Former councillor demands 'urgent investigation' into Labour councillor's appearance at demo

06 September, 2018 — By Richard Osley

COUNCIL leader Georgia Gould said protesters who gathered outside Labour HQ to oppose the adoption of the International Holocaust Remembrance Alliance’s definition of anti-semitism had a “right to make their opinion heard” even though she disagreed with their view.

She was speaking shortly after former Labour councillor Maeve McCormack tweeted annotated photos of the demo, ringing a red circle around new Swiss Cottage councillor Simon Pearson and calling for an investigation into his involvement.

Phil Rosenberg, another former councillor who is director of public affairs at the Board of Deputies, said: “I doubt that the Jewish voters of Swiss Cottage will easily forget his betrayal of them.”

With the party’s handling of anti-semitism under a constant spotlight, Labour’s National Executive Committee agreed the definition and examples after a long meeting on Tuesday. Statements of clarification put forward by party leader Jeremy Corbyn were withdrawn after failing to win support. Cllr Gould said the adoption of the definition was necessary to help “heal” Labour’s relationship with the Jewish community.

Protesters, however, say the definition, adopted by hundreds of institutions around the world including Camden Council, and its examples could stop free speech criticism of Israel.

Geoffrey Robertson QC, father of Labour councillor Georgie Robertson, had said on Friday that the definition was “not fit for purpose”. His analysis for the Palestinian Return Centre, circulated by his Doughty Street Chamber, said the definition was “liable to chill legitimate criticisms of the state of Israel and coverage of human rights abuses against Palestinians”.

Around 200 gathered with placards outside the NEC meeting. Ms McCormack, who stepped down in Gospel Oak ward last year after telling the party she could no longer afford to live in Camden, copied in newspapers to her tweets, including the Evening Standard and the New Journal

She called for Camden Council and the local Labour Party to “urgently investigate” whether Cllr Pearson had broken the Town Hall’s code of conduct by attending the protest, partly organised by members of Camden Momentum group.

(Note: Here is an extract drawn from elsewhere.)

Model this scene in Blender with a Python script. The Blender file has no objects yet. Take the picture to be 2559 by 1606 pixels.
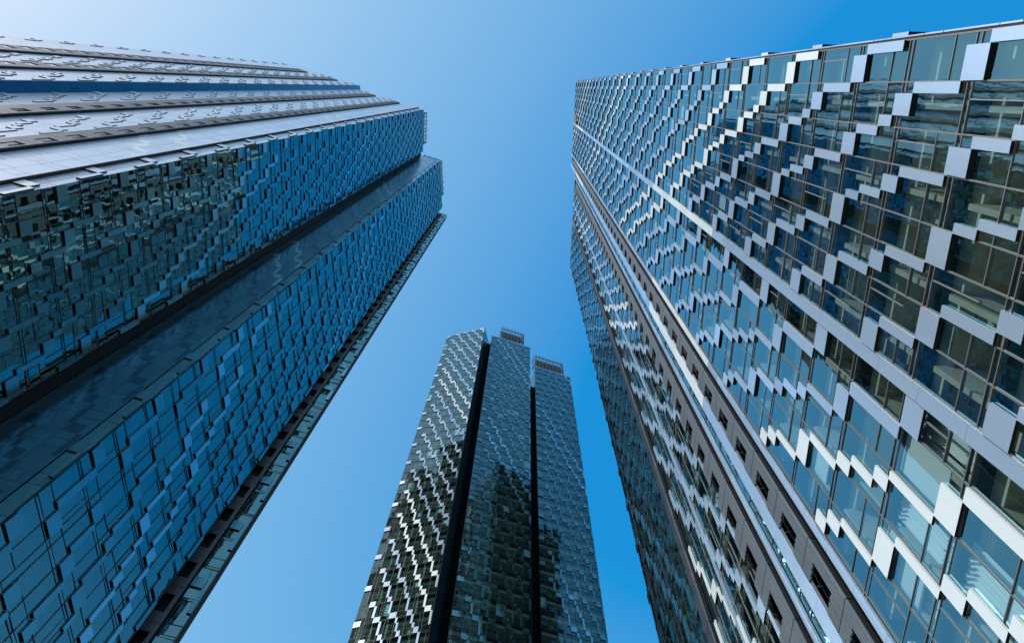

“The NEC is rightly (if belatedly) seeking to address concerns of the Jewish community regard­­ing how our party defines and tackles anti-semitism,” said Ms McCormack, whose time on the council did not overlap with Cllr Pearson’s. “If a councillor, who has Jewish constituents, protests against the party taking those steps, what message does it send to those constituents about whether he respects and will heed their concerns?”

She then shared paragraphs of Camden’s code. One of her tweets identifying Cllr Pearson was shared by former council leader Sarah Hayward.

Cllr Gould said: “Camden Council unanimously passed the full IHRA definition of anti-semitism last year, led by Camden Labour group. The code clearly states that this should not prevent criticism of Israel. Alongside Camden’s two MPs, I have urged the party to adopt the full IHRA definition as a first step to healing our relationship with the Jewish community and living up to our values as an anti-racist movement that listens to minority groups.”

She added in relation to the demo: “I disagree with the views of those protesting, but I recognise their right to make their opinion heard. However, they are not speaking for Camden Labour group, which has a clear, public position that minority groups should take the lead in determining racism against them.”

Mr Rosenberg said: “The NEC result represented the high-energy collision of justice, malevolence and incompetence.”